De même, tout en s’inscrivant dans une perspective égalitaire qui est traditionnellement l’apanage du parti démocrate et de la gauche, il a voulu faire une place à l’initiative et à la responsabilité individuelles, thématique classiquement associée à la droite. Il y a là bien sûr une habileté tactique, mais aussi les prémisses d’une refonte doctrinale du combat pour l’égalité.
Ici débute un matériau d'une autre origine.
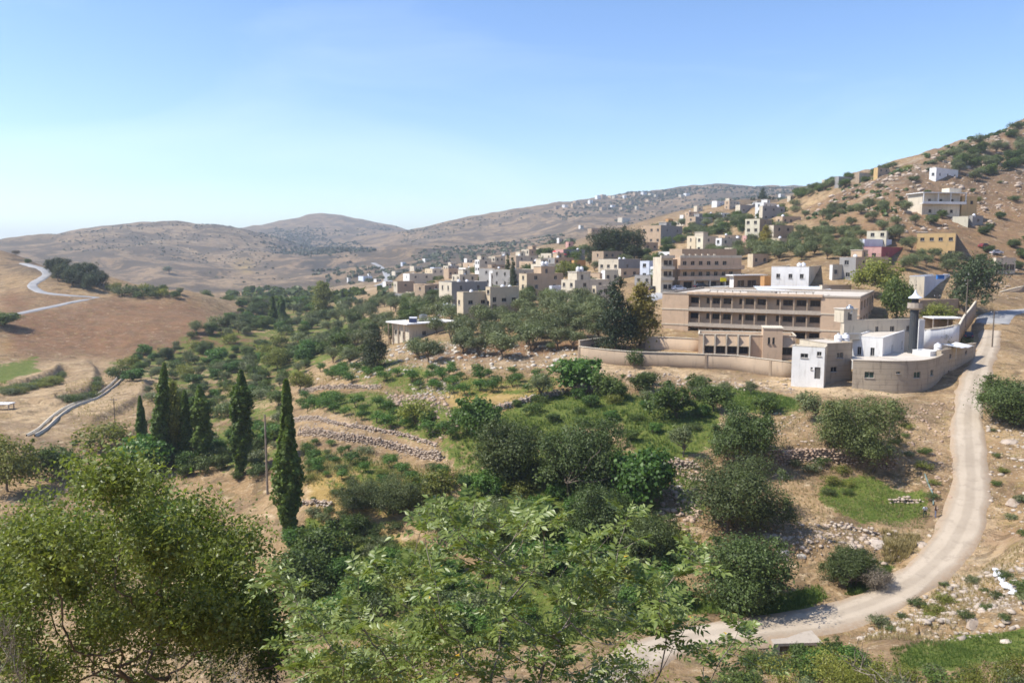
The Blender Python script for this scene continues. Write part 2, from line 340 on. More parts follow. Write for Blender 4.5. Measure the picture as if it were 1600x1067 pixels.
def soil_material():
    t = NT('dry_soil', .95, .1); p = t.geo()
    nl = t.noise(p, .035, 5, .6); nm = t.noise(p, .22, 5, .62); nf = t.noise(p, 1.7, 4, .65); nh = t.noise(p, 7.0, 3, .6)
    c = t.mix(t.ramp(nl, .35, .68), (.225, .150, .088), (.42, .305, .19))
    c = t.mix(t.ramp(nm, .42, .62), c, (.31, .215, .128)); c = t.mix(t.ramp(nf, .45, .72, 0, .6), c, (.52, .40, .28))
    red = t.attr('red'); c = t.mix(t.math('MULTIPLY', red, t.ramp(nm, .2, .7, .55, 1)), c, (.195, .102, .060))
    c = t.mix(t.math('MULTIPLY', t.attr('pale'), t.ramp(nm, .2, .65, .5, 1)), c, (.60, .47, .34))
    # uneven soil: hollows, clods, trodden and weathered patches
    c = t.mix(t.ramp(t.noise(p, .06, 7, .74, .4), .47, .60, 0, .62), c, (.165, .112, .075)); c = t.mix(t.ramp(t.noise(p, .26, 9, .80, .6), .51, .59, 0, .72), c, (.120, .088, .056)); c = t.mix(t.ramp(t.noise(p, .40, 7, .78, .3), .56, .63, 0, .65), c, (.58, .475, .36))
    c = t.mix(t.math('MULTIPLY', t.attr('scrub'), .75), c, t.mix(t.ramp(t.noise(p, .012, 8, .7), .38, .62), (.080, .062, .060), (.225, .162, .130)))
    c = t.mix(t.math('MULTIPLY', red, t.ramp(nf, .3, .7, .35, .75)), c, t.mix(t.ramp(nm, .4, .6), (.125, .066, .042), (.235, .130, .082)))
    # dry grass and weeds
    c = t.mix(t.ramp(t.noise(p, .6, 5, .7), .54, .66, 0, .6), c, (.25, .20, .085))
    c = t.mix(t.math('MULTIPLY', t.attr('yellow'), .9), c, (.46, .33, .10))
    # bare rock
    v = t.voro(p, .33); rk = t.math('MULTIPLY', t.math('MAXIMUM', t.ramp(t.noise(p, .5, 6, .72, .4), .55, .62), t.ramp(t.noise(p, .12, 8, .75, .6), .53, .58)), t.math('ADD', t.math('MULTIPLY', t.attr('rock'), .95), .12))
    c = t.mix(rk, c, t.mix(nf, (.15, .125, .105), (.52, .455, .38)))
    # low dark scrub
    sc = t.math('MULTIPLY', t.math('MAXIMUM', t.ramp(t.noise(p, .014, 9, .72, .8), .45, .53), t.ramp(t.noise(p, .07, 7, .75), .52, .58, 0, .9)), t.ramp(t.attr('scrub'), 0, .9, 0, 1)); c = t.mix(sc, c, t.mix(nm, (.034, .038, .036), (.085, .070, .064)))
    sd = t.math('MULTIPLY', t.ramp(t.noise(p, .42, 4, .7), .58, .64), .5); c = t.mix(sd, c, (.14, .115, .065))
    # green ground cover
    g = t.attr('grass'); gm_ = t.ramp(t.math('ADD', g, t.math('ADD', t.math('MULTIPLY', t.math('SUBTRACT', nm, .5), 1.6), t.math('MULTIPLY', t.math('SUBTRACT', nf, .5), 1.2))), .40, .66)
    c = t.mix(t.math('MULTIPLY', gm_, t.ramp(nf, .2, .7, .7, 1)), c, t.mix(t.noise(p, .9, 4, .6), (.050, .100, .016), (.160, .200, .045)))
    c = t.mix(1.0, c, (1.0, .945, .80), 'MULTIPLY')
    t.color(c); t.bump(t.math('ADD', t.math('MULTIPLY', nf, .6), t.math('ADD', t.math('MULTIPLY', nh, .15), t.math('MULTIPLY', v, .25))), .9, .7)
    return t.m
M_SOIL = soil_material()
terrain = struct(link('terrain', gm, M_SOIL), label='dry tan and reddish valley ground with terraces and hills')

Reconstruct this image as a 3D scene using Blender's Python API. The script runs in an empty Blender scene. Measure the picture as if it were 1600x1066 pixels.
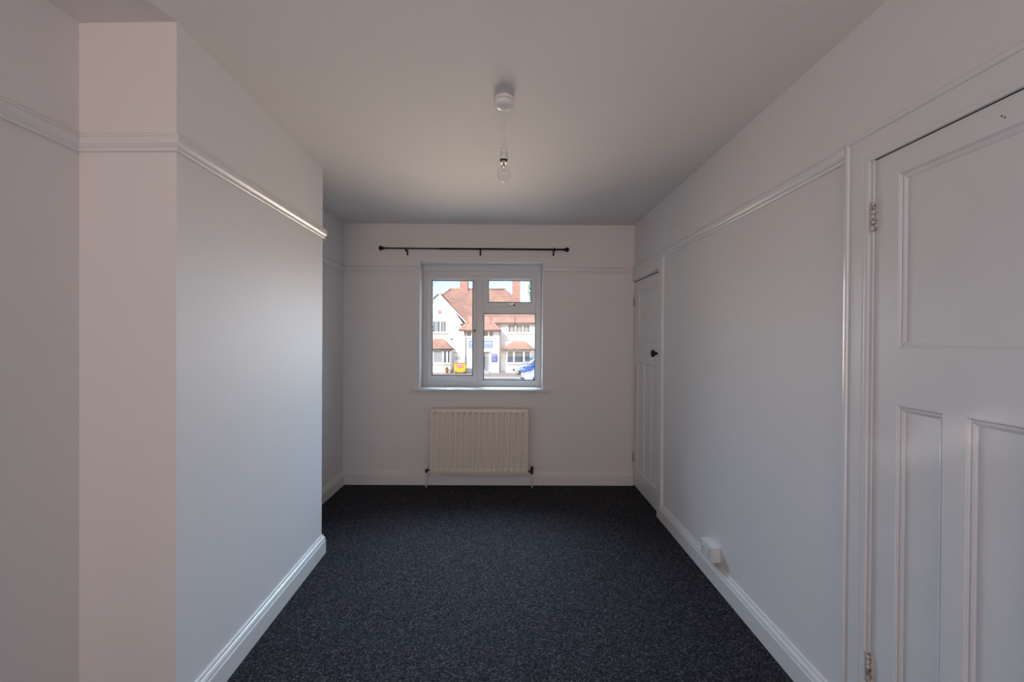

Certains s’empressent de jouer les Cassandre en prenant des poses d’imprécateurs, ressassant un antiaméricanisme rance, jugeant l’événement infime et de toute manière incapable de changer quoi que ce soit à l’ordre du monde ou plutôt au désordre du monde. Ils nous regardent avec commisération et mépris, comme ils regardaient avec mépris les foules de l’Est qui se ruaient à l’Ouest en fustigeant leur matérialisme et leur goût pour les bananes. Peut-être y a-t-il une leçon à tirer de l’attitude de ces amers censeurs, qui sont curieusement les mêmes : aveuglés par leur idéologie, ils sont incapables d’accueillir l’événement dans leur système, où toute nouveauté doit se conformer à l’ordre ancien. Aussi ne peuvent-ils voir que l’élan vers la liberté est sans doute inséparable d’un désir de prospérité et de bien-être, tout comme aujourd’hui, l’aspiration à l’égalité, égalité des races et égalité des chances qui permet à un ancien travailleur social de devenir Président des États-Unis, est sans doute inséparable d’une place faite à l’individu et à son mérite propre d’une part, et à la diversité identitaire d’autre part.
Nous préférons inscrire notre action dans les paradoxes qu’ouvrent ces nouveaux possibles et qui sont nos promesses de demain : la liberté et l’accès aux biens, l’égalité et la richesse de chacun. Un événement historique, c’est ce qui change le sens des mots que nous utilisons, que nous utiliserons encore. C’est pour cela que nous sommes émus : “Yes we can.”